The Ukrainian town where a Kiwi aid worker has gone missing is now in Russian hands.
Andrew Bagshaw was helping evacuate people from Soledar, a town that has been destroyed. He's now been missing for more than three days.
The search for 48-year-old Kiwi Bagshaw missing in Ukraine entered its fourth day on Wednesday.
Bagshaw's translator Grzegorz Rybak told RNZ "everybody is looking for him".
"The police is looking for him, the army is looking for him, he has gained huge respect."
Ukrainian Police have confirmed Bagshaw and his UK counterpart, 28-year-old Christopher Parry, left the city of Kramatorsk on January 6.
The pair were heading to Soledar, which is now in Russian hands. No one knows where he is or what's happened to him.
Law Professor Alexander Gillespie said it is a crime of war to attack humanitarian workers.
"Part of the problem you've got here, even though you've got rules, increasingly this war in Ukraine is becoming muddy. Even though one side might be saying something, we are seeing the targeting of aid workers."
Bagshaw's translator, who said he'd been living with Bagshaw for two weeks, hopes his friend is in hiding.

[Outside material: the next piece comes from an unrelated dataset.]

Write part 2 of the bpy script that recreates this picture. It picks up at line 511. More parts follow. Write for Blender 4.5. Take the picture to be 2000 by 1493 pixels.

"I hope that he will be found in some cellar somewhere, we don't know we can only guess. I don't say it's optimistic but, of course, hope does last," Rybak told RNZ.
In a recent address, Ukrainian President Volodymyr Zelensky thanked those fighting in Soledar and for withstanding the tough assaults, which have left almost no walls standing.
Bagshaw is the son of prominent Christchurch doctors, Philip and Susan Bagshaw. In a statement earlier this week, they said their son is an intelligent man who felt a moral duty to go and help.